Besides, the point of the post was that I like to SAY I don't want to be preached to, but maybe I just WANT to think that about my uppity self. I guess I'm now suggesting that with the best writers we don't have to choose--which means, I think, that I agree with Barbaro and AHiker.
Have I risen to the clarity of mud yet?
Bottom line: do I feel preached at, lectured and condescended to by a writer? Sinclair Lewis comes to mind. Hawthorne and Dickens run the risk, but there's so much ambiguity and complexity in their (best) work that they go well beyond any oversimplified message. I think I've felt that way about Aimee Bender's stories, but I've never taught them, so I'm less sure.
Am I done? May I have breakfast now?
Sure, but only if you make us feel breakfast too! Scrambled eggs with ketchup? Or dippy eggs with your toast tip dunked into the yolk, so that the juices run amuck across your plate?
Ever read "Bird by Bird" by Annie Lamott? She described a PB&J sandwich. But she tells her students you have to say WHAT KIND OF JELLY, what kind of bread. Apricot jelly depicts a totally different taste/picture than GRAPE jelly, White bread is a different sandwich than sourdough bread is.
I am getting the picture. Keep painting - er, after breakfast. Ours is just coffee and cold cereal (GrapeNuts) today...
Robert Frost's poem Home Burial paints a picture to me. Plus, it tells a story...
"She took a doubtful step and then undid it"
"He sat and fixed his chin between his fists."
And how he digs a grave: "Making the gravel leap and leap in air,
Leap up, like that, like that, and land so lightly
And roll back down the mound beside the hole."
I see pictures.
OK, I'll go away now...
I haven't read Lamott, but I completely agree about PBJ sandwich. Jelly and bread types matter, but also crunchy or smooth PB? Jiff or all natural? Who's gonna stir it? It's a bother.
I like your examples from Frost. I may have mentioned once that it took me awhile to realize that "Home Burial" is (I think) blank verse (unrhymed iambic pentameter). I already liked it, was moved by it, but that added to my respect for it and my realization that there is in fact some kind of music, which I thought I'd been hearing, but didn't know why or how.
Now when I feel that way about a poem, I usually remember to check for rhyme or meter I hadn't noticed.
So you've added to the argument that, whether it's PBJ or Robert Frost, the devil's is once again in the details, along with much of the delight. Three extry grape nuts for you tomorrow.
Oh yeah, feeling breakfast . . . A slice of multigrain toast with olive oil, touch of sea salt and pepper, handful of blueberries, 1/2 banana. It's damned good and makes you immortal.
Unless you then go out with the boys and slurp up sausage and cheesy omelette.
"Poems are such odd little jiggers."
GPU, Cool. Who said that? Jigglers as in turkey wattle?

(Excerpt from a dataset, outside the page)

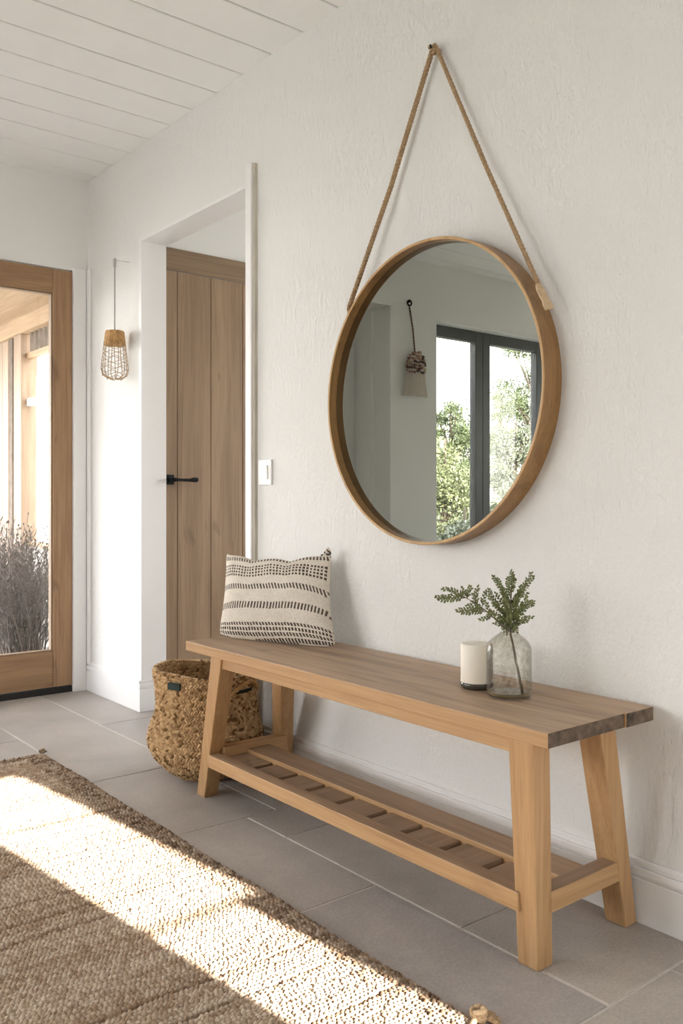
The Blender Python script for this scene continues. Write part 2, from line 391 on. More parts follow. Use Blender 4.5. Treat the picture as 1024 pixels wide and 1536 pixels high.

"Do you always watch for the longest day of the year and then miss it? I always watch for the longest day in the year and then miss it."
Daisy, Great Gatsby
AH, great choice! I'm pretty sure that's one of the lines that keeps me from hating her in a simplistic, sanctimonious way (and I'm never far from that . . . ).
I don't recall the context, but I wonder if she's being melodramatic and "literary." Does she honestly feel sad about this, or does it just sound good? In any case, there is important truth in the line.
Karin, great one! And here we go, the first day of summer.